THE PLAYERS: Over 40 stakeholders were engaged throughout this process, including government officials, industry leaders, representatives from IFIs, and local financial institutions. This approach ensured the findings and recommendations were grounded in diverse perspectives and could support decarbonization efforts across the apparel value chain.

  • The report was supported by a philanthropic grant from HSBC.
  • Apparel Impact Institute (AII) is a global nonprofit dedicated to identifying, funding, scaling, and measuring the apparel and footwear industry’s proven environmental impact solutions. Working with over 50 brands and retailers who are leading the sector’s global decarbonisation efforts, it has called for a US$250M Fashion Climate Fund to leverage a first-of-its kind collaborative funding model between philanthropy and corporate entities to catalyse climate action by funding and scaling solutions for decarbonisation, and marked to unlock a total of US$2B in blended capital, to meet the industry’s goal to halve carbon emissions by 2030.

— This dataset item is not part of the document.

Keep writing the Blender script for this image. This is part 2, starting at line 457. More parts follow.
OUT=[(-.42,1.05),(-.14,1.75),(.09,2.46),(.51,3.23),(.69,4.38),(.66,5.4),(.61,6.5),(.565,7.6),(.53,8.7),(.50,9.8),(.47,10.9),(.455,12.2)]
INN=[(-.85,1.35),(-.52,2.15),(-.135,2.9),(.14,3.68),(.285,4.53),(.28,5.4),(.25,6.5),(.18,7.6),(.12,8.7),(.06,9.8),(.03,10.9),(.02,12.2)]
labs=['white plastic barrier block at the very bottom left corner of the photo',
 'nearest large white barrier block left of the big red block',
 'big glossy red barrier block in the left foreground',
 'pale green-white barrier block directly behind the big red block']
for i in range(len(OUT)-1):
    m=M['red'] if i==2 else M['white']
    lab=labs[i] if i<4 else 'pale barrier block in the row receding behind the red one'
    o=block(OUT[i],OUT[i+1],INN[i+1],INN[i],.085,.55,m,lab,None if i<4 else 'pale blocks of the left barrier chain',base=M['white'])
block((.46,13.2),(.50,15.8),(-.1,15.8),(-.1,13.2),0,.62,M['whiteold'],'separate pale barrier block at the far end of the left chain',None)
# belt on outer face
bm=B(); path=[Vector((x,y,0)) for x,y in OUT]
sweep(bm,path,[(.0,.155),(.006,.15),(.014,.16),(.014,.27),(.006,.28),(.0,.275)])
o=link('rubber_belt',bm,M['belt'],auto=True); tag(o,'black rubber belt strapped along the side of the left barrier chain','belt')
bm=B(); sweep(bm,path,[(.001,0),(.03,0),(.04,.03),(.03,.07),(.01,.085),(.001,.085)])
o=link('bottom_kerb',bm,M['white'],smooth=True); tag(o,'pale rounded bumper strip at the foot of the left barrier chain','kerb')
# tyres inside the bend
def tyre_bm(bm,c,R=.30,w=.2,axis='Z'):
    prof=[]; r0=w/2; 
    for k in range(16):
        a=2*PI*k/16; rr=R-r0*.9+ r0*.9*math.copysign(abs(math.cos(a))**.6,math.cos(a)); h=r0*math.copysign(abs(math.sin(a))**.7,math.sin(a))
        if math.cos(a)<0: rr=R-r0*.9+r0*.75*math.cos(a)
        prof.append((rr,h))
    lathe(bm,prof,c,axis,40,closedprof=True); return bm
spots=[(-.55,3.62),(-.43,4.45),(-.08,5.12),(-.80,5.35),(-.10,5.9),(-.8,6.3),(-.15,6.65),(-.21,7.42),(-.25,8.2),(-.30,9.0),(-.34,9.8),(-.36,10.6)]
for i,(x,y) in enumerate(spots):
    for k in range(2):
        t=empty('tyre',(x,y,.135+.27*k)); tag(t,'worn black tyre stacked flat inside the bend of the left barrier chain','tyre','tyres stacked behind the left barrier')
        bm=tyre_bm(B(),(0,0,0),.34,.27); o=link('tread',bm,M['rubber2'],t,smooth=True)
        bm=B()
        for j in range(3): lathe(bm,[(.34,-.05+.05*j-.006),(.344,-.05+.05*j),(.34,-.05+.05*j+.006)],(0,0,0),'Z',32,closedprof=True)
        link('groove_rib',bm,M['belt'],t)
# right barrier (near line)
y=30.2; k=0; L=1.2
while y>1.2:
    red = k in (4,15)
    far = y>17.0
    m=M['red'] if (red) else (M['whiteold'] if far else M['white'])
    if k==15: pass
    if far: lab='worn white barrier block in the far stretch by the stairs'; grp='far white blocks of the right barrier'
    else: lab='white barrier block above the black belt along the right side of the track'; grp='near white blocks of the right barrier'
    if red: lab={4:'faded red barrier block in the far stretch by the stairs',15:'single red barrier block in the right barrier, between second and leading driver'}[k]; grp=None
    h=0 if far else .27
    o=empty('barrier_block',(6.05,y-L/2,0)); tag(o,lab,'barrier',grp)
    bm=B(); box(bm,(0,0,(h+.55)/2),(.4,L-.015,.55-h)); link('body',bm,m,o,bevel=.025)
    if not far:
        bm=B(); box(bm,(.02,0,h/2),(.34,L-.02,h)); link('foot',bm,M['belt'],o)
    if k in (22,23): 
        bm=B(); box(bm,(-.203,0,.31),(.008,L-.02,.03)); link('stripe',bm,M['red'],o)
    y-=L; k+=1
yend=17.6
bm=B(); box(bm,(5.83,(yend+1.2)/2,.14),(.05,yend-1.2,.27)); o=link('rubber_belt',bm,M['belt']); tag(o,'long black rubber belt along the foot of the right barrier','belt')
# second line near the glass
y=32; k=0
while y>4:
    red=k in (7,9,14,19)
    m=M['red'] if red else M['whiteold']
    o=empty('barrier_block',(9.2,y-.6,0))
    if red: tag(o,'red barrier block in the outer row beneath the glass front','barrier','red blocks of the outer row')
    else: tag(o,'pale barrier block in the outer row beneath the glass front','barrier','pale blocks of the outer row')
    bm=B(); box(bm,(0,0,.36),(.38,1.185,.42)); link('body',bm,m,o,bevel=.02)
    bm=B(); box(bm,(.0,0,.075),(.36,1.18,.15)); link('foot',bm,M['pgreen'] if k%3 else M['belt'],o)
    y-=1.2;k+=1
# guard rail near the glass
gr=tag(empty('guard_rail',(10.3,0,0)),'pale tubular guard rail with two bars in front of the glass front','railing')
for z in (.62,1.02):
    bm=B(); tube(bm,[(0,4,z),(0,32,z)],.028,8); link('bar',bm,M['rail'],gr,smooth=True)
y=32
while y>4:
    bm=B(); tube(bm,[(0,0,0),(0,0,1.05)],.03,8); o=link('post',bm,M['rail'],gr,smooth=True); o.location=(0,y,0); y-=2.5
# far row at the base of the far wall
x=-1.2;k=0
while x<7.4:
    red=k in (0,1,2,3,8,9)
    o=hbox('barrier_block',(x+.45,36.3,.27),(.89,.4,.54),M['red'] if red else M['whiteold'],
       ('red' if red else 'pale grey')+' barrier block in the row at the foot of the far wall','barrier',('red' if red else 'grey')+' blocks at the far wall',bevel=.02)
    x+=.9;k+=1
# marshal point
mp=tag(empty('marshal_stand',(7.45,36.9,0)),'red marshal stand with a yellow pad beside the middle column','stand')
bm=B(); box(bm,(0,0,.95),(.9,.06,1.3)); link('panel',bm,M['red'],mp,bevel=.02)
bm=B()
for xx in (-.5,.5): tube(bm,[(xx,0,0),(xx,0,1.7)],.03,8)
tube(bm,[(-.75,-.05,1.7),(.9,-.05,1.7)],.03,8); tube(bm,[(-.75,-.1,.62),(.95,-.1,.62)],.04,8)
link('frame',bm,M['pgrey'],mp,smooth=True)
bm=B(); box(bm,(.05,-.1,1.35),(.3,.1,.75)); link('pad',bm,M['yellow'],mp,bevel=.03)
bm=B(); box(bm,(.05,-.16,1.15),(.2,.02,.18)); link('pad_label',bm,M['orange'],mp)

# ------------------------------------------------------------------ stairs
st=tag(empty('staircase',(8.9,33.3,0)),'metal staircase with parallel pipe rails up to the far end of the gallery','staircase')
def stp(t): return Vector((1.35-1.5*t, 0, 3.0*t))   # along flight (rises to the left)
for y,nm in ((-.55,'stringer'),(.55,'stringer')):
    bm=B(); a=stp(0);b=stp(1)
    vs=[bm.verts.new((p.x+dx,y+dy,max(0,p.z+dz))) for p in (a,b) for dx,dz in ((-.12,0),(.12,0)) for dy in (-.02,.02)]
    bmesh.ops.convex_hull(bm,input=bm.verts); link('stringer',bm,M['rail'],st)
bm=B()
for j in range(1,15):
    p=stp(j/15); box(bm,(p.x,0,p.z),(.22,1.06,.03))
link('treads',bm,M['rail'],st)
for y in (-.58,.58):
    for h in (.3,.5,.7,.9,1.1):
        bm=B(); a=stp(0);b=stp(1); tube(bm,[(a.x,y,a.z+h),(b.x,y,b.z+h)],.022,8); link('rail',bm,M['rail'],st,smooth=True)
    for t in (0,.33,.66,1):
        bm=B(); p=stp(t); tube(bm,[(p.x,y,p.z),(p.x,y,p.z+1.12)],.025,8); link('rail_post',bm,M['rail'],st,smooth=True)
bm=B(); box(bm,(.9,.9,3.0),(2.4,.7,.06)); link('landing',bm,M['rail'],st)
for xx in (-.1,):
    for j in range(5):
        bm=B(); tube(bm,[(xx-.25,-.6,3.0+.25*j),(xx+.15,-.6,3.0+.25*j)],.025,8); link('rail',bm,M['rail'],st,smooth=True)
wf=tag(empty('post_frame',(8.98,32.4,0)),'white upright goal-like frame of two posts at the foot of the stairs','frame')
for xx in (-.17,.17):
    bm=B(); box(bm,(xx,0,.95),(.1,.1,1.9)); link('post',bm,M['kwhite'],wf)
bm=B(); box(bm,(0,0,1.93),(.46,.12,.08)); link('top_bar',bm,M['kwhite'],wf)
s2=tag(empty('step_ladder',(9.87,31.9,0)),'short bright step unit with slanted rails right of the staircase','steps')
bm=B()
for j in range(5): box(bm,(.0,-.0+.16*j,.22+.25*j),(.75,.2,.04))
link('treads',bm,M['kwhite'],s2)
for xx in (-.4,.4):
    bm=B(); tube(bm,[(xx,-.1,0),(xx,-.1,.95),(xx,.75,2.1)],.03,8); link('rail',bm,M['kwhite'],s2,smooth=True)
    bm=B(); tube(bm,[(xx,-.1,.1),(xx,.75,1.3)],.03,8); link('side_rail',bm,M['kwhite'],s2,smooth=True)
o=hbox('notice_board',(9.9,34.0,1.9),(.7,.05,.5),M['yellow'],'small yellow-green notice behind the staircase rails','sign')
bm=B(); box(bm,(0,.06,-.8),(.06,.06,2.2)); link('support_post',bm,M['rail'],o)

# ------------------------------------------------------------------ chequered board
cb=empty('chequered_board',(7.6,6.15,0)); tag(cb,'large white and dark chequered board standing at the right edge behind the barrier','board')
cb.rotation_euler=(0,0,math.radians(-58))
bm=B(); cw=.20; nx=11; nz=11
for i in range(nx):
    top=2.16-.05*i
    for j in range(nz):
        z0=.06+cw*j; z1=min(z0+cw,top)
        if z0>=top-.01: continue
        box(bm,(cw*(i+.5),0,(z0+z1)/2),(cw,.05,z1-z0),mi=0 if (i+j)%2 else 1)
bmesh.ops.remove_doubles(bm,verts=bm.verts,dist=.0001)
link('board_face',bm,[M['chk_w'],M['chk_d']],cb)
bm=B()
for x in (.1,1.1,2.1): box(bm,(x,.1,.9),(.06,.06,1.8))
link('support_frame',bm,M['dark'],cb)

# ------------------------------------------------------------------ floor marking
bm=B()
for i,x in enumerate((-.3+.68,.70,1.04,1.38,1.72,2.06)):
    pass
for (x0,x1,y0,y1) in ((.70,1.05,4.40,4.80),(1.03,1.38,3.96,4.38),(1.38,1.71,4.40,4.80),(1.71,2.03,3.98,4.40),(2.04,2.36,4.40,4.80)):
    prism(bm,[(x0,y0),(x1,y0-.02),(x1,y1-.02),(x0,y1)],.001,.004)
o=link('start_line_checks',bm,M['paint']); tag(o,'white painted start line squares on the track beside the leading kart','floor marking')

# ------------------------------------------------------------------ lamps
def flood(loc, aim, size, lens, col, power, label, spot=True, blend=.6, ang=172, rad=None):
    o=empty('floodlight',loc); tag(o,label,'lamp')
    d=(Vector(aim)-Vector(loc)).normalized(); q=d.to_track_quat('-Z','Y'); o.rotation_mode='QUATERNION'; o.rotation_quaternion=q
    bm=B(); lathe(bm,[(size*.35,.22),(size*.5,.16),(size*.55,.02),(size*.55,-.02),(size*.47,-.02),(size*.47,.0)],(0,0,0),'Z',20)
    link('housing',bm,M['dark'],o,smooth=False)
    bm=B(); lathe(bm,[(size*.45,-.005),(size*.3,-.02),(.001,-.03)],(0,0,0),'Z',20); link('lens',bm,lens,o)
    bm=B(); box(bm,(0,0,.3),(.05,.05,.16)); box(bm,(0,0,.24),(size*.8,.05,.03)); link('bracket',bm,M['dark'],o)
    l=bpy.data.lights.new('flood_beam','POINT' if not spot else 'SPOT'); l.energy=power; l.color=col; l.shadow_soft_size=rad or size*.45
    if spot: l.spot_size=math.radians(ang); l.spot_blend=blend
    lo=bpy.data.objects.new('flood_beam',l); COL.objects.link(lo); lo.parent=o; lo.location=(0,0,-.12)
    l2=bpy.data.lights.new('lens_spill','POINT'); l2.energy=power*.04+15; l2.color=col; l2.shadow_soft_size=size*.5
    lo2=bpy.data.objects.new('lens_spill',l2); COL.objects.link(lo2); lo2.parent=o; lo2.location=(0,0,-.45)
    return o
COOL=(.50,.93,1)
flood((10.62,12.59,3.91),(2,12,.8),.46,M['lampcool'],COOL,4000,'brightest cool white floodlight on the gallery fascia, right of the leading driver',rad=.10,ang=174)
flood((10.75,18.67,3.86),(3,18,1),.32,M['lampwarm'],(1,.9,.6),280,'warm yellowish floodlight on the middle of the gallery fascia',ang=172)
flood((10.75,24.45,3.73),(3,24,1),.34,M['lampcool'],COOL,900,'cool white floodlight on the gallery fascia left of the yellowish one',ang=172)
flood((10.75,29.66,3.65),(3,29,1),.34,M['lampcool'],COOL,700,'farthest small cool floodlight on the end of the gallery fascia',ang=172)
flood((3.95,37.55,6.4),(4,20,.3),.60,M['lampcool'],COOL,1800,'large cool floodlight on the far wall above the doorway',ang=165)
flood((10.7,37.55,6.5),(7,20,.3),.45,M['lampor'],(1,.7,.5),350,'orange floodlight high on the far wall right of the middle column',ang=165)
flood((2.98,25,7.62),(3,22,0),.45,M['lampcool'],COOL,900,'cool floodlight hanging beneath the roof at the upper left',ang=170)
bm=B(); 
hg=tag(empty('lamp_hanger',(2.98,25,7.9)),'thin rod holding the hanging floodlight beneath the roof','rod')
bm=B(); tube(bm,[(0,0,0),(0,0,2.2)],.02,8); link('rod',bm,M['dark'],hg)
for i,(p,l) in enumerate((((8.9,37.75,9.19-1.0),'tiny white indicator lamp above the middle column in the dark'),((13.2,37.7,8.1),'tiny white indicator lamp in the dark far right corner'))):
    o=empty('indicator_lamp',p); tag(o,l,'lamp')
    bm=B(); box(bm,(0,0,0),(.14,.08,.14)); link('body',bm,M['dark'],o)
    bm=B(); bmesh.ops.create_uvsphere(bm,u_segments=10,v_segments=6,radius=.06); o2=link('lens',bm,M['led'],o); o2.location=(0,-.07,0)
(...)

  • The Development Finance International Inc. (DFI) is an international business development advisory firm with over 30 years of experience in accelerating business and sustainability in emerging markets globally. It specialises in facilitating partnerships between the private sector and international financial institutions (IFIs), such as the World Bank Group, Asian Development Bank, and others to deliver on clients’ objectives.